Discovering success

It’s not always a simple thing to measure success, especially in our present culture where many producers drive the large corporate wheel and it’s impossible to identify the individual production of each participant. Life for many today, whilst disguised behind terms like team players and such, seems more like being on a production assembly line rather than an individual thinker evaluating his and her minute-by-minute input. Perhaps that’s why making something from raw wood or a piece of damp clay, some reeds from the riverbank with our hands means something.

The workshop finished at 5pm this evening and we swept shavings of success from the workshop floor. It’s a customary practice and I’ve done it about 46,000 times since I started work at 15 years old. I sweep up several times a day and the big clean up is the last one when we go home having put the tools in the toolboxes and shelves. Tonight was no different as we swept and tidied and put the lights out before closing the workshop door, content.

I think all too often cultural pressures to produce the goods and meet economic targets skew how we view and gauge success rather than the flexed muscle and that unique work feeling we seldom allow time for, the sense of wellbeing.

A smile connects from one side of the bench to the other. A hand reaches over to pass the brace and bit and one new friend guides the other by eye as the other bores the hole in the seat for the new leg. One man asks another how to change the plane depth. The other helps. Two days ago the other didn’t know either. Now many people know. Symbiosis? No, not really.
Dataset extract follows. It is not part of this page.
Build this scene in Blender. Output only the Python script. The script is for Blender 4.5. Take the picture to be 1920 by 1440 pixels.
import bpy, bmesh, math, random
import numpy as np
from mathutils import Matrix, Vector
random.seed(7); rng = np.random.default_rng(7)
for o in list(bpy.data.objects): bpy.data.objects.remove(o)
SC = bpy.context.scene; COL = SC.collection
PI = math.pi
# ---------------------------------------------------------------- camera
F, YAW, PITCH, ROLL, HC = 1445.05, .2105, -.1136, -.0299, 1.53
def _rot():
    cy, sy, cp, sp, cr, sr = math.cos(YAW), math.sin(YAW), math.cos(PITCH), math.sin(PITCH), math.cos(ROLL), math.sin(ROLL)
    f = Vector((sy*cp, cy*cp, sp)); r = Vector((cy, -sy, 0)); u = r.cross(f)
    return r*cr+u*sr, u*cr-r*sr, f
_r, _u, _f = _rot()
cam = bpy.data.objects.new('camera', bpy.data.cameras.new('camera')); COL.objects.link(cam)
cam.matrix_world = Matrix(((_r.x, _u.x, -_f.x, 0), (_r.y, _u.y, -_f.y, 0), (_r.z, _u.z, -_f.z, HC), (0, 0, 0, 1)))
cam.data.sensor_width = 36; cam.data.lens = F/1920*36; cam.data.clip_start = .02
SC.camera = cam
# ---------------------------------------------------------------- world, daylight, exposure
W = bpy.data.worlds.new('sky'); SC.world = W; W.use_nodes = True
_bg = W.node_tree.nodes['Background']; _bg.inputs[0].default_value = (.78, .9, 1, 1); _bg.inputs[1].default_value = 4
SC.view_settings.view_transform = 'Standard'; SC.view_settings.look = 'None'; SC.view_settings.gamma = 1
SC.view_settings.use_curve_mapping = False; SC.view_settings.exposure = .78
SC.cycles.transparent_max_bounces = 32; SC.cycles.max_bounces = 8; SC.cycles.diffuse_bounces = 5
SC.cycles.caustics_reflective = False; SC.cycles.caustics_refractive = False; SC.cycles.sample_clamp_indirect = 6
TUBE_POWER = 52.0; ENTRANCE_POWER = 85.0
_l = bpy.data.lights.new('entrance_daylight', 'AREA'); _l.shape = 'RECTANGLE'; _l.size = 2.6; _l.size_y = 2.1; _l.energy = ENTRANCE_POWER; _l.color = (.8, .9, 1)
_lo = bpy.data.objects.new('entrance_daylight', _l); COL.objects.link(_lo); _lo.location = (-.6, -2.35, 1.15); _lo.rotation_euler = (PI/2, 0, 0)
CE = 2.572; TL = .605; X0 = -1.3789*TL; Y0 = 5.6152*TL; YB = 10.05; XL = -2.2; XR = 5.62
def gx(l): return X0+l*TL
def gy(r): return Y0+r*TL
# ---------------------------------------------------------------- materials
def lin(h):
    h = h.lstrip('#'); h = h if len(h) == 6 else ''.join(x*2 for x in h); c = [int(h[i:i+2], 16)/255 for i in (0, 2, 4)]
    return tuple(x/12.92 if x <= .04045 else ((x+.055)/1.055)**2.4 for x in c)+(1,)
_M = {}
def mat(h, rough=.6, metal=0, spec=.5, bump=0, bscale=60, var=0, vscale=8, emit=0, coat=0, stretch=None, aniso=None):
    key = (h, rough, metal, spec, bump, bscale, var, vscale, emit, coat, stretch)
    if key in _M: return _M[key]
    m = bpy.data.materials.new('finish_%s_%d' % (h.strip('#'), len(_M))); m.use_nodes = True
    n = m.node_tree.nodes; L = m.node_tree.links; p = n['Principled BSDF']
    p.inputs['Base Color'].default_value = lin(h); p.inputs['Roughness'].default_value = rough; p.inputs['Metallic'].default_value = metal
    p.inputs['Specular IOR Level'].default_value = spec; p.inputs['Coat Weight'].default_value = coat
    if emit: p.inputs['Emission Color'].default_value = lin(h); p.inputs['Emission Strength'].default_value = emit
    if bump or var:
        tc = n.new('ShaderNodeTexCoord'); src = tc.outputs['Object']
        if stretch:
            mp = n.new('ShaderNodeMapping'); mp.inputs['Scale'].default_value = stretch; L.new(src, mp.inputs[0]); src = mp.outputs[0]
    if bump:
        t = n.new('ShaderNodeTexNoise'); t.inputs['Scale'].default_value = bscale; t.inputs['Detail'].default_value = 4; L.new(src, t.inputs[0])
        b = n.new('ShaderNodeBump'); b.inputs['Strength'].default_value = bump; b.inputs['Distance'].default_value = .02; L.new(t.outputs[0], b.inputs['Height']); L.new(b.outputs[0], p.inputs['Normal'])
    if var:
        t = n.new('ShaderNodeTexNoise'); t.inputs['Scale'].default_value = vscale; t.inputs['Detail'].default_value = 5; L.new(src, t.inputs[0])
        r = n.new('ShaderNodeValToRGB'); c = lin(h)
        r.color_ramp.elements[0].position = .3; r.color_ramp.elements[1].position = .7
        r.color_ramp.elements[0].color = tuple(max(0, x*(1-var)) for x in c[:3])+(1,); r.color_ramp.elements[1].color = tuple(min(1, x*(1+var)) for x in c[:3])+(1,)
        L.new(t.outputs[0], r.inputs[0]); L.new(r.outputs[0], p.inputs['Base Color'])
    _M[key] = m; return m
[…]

More sharing the experience of shared discovery. It’s a vibrant success in industrious creativity that was once common to most people being rekindled.

It takes confidence to land a plane on the wood and  use it effectively  and it’s not just a question of toughing it out or muscling it through. You can’t manufacture confidence and you can’t have it without some degree of experience. After two days the waste bin was full of shavings, chunks and chips that came from the cutting edges of 8 chisels, 8 gouges, 8 planes and 8 spokeshaves working fulltime over two days. Whereas gauging success by created work has obvious benefits, I don’t think many would consider the shavings covering the floor signs of success.

We cut mortises and carved spoons with traditional gouges. Dovetails came from saws and chisels and spokeshaves rounded over the legs of a traditional three-legged stool.

We had a great time learning from each other the best ways to work with tools and wood. I think we all enjoyed new measures of success.